### What the exercise asks
All of the material below is to be returned exactly.

### Data lines

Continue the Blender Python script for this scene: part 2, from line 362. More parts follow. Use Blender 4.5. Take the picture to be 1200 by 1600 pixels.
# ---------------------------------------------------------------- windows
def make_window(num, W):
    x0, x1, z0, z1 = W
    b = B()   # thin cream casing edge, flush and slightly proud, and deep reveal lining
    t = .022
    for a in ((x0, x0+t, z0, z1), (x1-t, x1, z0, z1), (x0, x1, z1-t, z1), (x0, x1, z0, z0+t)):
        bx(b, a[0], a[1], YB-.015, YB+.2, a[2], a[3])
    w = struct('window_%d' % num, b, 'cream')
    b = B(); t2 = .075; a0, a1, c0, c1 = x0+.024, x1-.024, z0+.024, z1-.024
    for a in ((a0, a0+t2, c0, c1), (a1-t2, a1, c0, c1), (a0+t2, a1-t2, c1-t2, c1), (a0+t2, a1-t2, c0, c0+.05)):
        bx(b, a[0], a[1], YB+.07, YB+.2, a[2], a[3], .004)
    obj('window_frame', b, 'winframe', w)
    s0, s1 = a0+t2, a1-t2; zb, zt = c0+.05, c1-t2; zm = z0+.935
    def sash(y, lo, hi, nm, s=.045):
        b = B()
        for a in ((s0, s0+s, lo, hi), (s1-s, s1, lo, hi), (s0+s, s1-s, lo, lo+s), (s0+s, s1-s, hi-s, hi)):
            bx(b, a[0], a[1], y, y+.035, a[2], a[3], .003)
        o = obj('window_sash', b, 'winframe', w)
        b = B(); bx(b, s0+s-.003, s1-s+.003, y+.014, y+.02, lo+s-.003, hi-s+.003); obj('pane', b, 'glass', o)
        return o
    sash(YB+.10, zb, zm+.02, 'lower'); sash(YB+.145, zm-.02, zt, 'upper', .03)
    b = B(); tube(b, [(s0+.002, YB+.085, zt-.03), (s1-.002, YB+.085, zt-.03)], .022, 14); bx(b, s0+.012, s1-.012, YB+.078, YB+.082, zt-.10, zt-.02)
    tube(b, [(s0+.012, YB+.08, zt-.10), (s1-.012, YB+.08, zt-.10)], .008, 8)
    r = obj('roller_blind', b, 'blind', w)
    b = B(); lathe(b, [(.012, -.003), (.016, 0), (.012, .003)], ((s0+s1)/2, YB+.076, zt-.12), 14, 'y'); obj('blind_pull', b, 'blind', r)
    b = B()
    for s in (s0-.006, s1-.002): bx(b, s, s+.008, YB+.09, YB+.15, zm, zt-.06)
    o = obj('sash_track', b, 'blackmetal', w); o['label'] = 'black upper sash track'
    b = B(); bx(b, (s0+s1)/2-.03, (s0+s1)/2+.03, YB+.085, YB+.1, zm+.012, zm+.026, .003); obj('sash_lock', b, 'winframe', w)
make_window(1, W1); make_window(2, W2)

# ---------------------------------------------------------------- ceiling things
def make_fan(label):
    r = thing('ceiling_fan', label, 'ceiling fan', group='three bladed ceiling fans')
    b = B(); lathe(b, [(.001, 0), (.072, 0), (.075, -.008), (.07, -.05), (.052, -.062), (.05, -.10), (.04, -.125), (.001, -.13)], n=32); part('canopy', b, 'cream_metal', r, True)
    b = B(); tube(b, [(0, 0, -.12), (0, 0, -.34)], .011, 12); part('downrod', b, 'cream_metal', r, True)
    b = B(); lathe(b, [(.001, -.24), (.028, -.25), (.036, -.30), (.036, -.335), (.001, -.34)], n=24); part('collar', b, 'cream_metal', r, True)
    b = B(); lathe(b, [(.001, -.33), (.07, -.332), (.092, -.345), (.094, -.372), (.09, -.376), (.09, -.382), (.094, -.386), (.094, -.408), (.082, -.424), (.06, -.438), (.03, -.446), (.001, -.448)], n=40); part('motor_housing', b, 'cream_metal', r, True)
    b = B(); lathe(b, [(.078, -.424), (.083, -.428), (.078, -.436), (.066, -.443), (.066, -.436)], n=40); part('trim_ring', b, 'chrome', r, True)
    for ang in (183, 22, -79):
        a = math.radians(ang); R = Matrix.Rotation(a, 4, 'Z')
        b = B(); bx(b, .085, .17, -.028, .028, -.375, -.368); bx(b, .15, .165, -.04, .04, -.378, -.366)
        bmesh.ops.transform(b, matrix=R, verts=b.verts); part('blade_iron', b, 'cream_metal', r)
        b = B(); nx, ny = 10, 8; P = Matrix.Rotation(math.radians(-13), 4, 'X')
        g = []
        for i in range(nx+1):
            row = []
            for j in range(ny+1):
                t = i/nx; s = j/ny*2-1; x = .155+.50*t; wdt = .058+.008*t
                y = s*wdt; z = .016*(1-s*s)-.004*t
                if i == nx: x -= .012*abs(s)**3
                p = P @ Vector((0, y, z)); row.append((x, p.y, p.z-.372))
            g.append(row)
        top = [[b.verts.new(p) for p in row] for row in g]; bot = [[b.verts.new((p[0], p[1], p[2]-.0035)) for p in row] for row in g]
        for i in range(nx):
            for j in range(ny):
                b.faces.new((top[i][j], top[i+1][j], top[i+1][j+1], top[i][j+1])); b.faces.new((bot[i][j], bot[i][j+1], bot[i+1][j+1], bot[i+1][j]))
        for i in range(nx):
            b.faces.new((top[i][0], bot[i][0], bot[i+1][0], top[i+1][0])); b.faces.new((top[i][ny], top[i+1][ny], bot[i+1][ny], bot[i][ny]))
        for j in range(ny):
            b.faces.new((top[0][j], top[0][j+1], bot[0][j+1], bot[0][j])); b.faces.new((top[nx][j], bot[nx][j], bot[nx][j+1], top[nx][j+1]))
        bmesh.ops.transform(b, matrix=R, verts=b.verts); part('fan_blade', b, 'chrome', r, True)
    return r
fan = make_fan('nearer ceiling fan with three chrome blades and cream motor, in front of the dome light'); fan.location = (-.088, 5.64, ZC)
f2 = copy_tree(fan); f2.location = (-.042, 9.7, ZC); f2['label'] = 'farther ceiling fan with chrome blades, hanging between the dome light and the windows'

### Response
Continue the Blender Python script for this scene: part 2, from line 362. More parts follow. Use Blender 4.5. Take the picture to be 1200 by 1600 pixels.
# ---------------------------------------------------------------- windows
def make_window(num, W):
    x0, x1, z0, z1 = W
    b = B()   # thin cream casing edge, flush and slightly proud, and deep reveal lining
    t = .022
    for a in ((x0, x0+t, z0, z1), (x1-t, x1, z0, z1), (x0, x1, z1-t, z1), (x0, x1, z0, z0+t)):
        bx(b, a[0], a[1], YB-.015, YB+.2, a[2], a[3])
    w = struct('window_%d' % num, b, 'cream')
    b = B(); t2 = .075; a0, a1, c0, c1 = x0+.024, x1-.024, z0+.024, z1-.024
    for a in ((a0, a0+t2, c0, c1), (a1-t2, a1, c0, c1), (a0+t2, a1-t2, c1-t2, c1), (a0+t2, a1-t2, c0, c0+.05)):
        bx(b, a[0], a[1], YB+.07, YB+.2, a[2], a[3], .004)
    obj('window_frame', b, 'winframe', w)
    s0, s1 = a0+t2, a1-t2; zb, zt = c0+.05, c1-t2; zm = z0+.935
    def sash(y, lo, hi, nm, s=.045):
        b = B()
        for a in ((s0, s0+s, lo, hi), (s1-s, s1, lo, hi), (s0+s, s1-s, lo, lo+s), (s0+s, s1-s, hi-s, hi)):
            bx(b, a[0], a[1], y, y+.035, a[2], a[3], .003)
        o = obj('window_sash', b, 'winframe', w)
        b = B(); bx(b, s0+s-.003, s1-s+.003, y+.014, y+.02, lo+s-.003, hi-s+.003); obj('pane', b, 'glass', o)
        return o
    sash(YB+.10, zb, zm+.02, 'lower'); sash(YB+.145, zm-.02, zt, 'upper', .03)
    b = B(); tube(b, [(s0+.002, YB+.085, zt-.03), (s1-.002, YB+.085, zt-.03)], .022, 14); bx(b, s0+.012, s1-.012, YB+.078, YB+.082, zt-.10, zt-.02)
    tube(b, [(s0+.012, YB+.08, zt-.10), (s1-.012, YB+.08, zt-.10)], .008, 8)
    r = obj('roller_blind', b, 'blind', w)
    b = B(); lathe(b, [(.012, -.003), (.016, 0), (.012, .003)], ((s0+s1)/2, YB+.076, zt-.12), 14, 'y'); obj('blind_pull', b, 'blind', r)
    b = B()
    for s in (s0-.006, s1-.002): bx(b, s, s+.008, YB+.09, YB+.15, zm, zt-.06)
    o = obj('sash_track', b, 'blackmetal', w); o['label'] = 'black upper sash track'
    b = B(); bx(b, (s0+s1)/2-.03, (s0+s1)/2+.03, YB+.085, YB+.1, zm+.012, zm+.026, .003); obj('sash_lock', b, 'winframe', w)
make_window(1, W1); make_window(2, W2)

# ---------------------------------------------------------------- ceiling things
def make_fan(label):
    r = thing('ceiling_fan', label, 'ceiling fan', group='three bladed ceiling fans')
    b = B(); lathe(b, [(.001, 0), (.072, 0), (.075, -.008), (.07, -.05), (.052, -.062), (.05, -.10), (.04, -.125), (.001, -.13)], n=32); part('canopy', b, 'cream_metal', r, True)
    b = B(); tube(b, [(0, 0, -.12), (0, 0, -.34)], .011, 12); part('downrod', b, 'cream_metal', r, True)
    b = B(); lathe(b, [(.001, -.24), (.028, -.25), (.036, -.30), (.036, -.335), (.001, -.34)], n=24); part('collar', b, 'cream_metal', r, True)
    b = B(); lathe(b, [(.001, -.33), (.07, -.332), (.092, -.345), (.094, -.372), (.09, -.376), (.09, -.382), (.094, -.386), (.094, -.408), (.082, -.424), (.06, -.438), (.03, -.446), (.001, -.448)], n=40); part('motor_housing', b, 'cream_metal', r, True)
    b = B(); lathe(b, [(.078, -.424), (.083, -.428), (.078, -.436), (.066, -.443), (.066, -.436)], n=40); part('trim_ring', b, 'chrome', r, True)
    for ang in (183, 22, -79):
        a = math.radians(ang); R = Matrix.Rotation(a, 4, 'Z')
        b = B(); bx(b, .085, .17, -.028, .028, -.375, -.368); bx(b, .15, .165, -.04, .04, -.378, -.366)
        bmesh.ops.transform(b, matrix=R, verts=b.verts); part('blade_iron', b, 'cream_metal', r)
        b = B(); nx, ny = 10, 8; P = Matrix.Rotation(math.radians(-13), 4, 'X')
        g = []
        for i in range(nx+1):
            row = []
            for j in range(ny+1):
                t = i/nx; s = j/ny*2-1; x = .155+.50*t; wdt = .058+.008*t
                y = s*wdt; z = .016*(1-s*s)-.004*t
                if i == nx: x -= .012*abs(s)**3
                p = P @ Vector((0, y, z)); row.append((x, p.y, p.z-.372))
            g.append(row)
        top = [[b.verts.new(p) for p in row] for row in g]; bot = [[b.verts.new((p[0], p[1], p[2]-.0035)) for p in row] for row in g]
        for i in range(nx):
            for j in range(ny):
                b.faces.new((top[i][j], top[i+1][j], top[i+1][j+1], top[i][j+1])); b.faces.new((bot[i][j], bot[i][j+1], bot[i+1][j+1], bot[i+1][j]))
        for i in range(nx):
            b.faces.new((top[i][0], bot[i][0], bot[i+1][0], top[i+1][0])); b.faces.new((top[i][ny], top[i+1][ny], bot[i+1][ny], bot[i][ny]))
        for j in range(ny):
            b.faces.new((top[0][j], top[0][j+1], bot[0][j+1], bot[0][j])); b.faces.new((top[nx][j], bot[nx][j], bot[nx][j+1], top[nx][j+1]))
        bmesh.ops.transform(b, matrix=R, verts=b.verts); part('fan_blade', b, 'chrome', r, True)
    return r
fan = make_fan('nearer ceiling fan with three chrome blades and cream motor, in front of the dome light'); fan.location = (-.088, 5.64, ZC)
f2 = copy_tree(fan); f2.location = (-.042, 9.7, ZC); f2['label'] = 'farther ceiling fan with chrome blades, hanging between the dome light and the windows'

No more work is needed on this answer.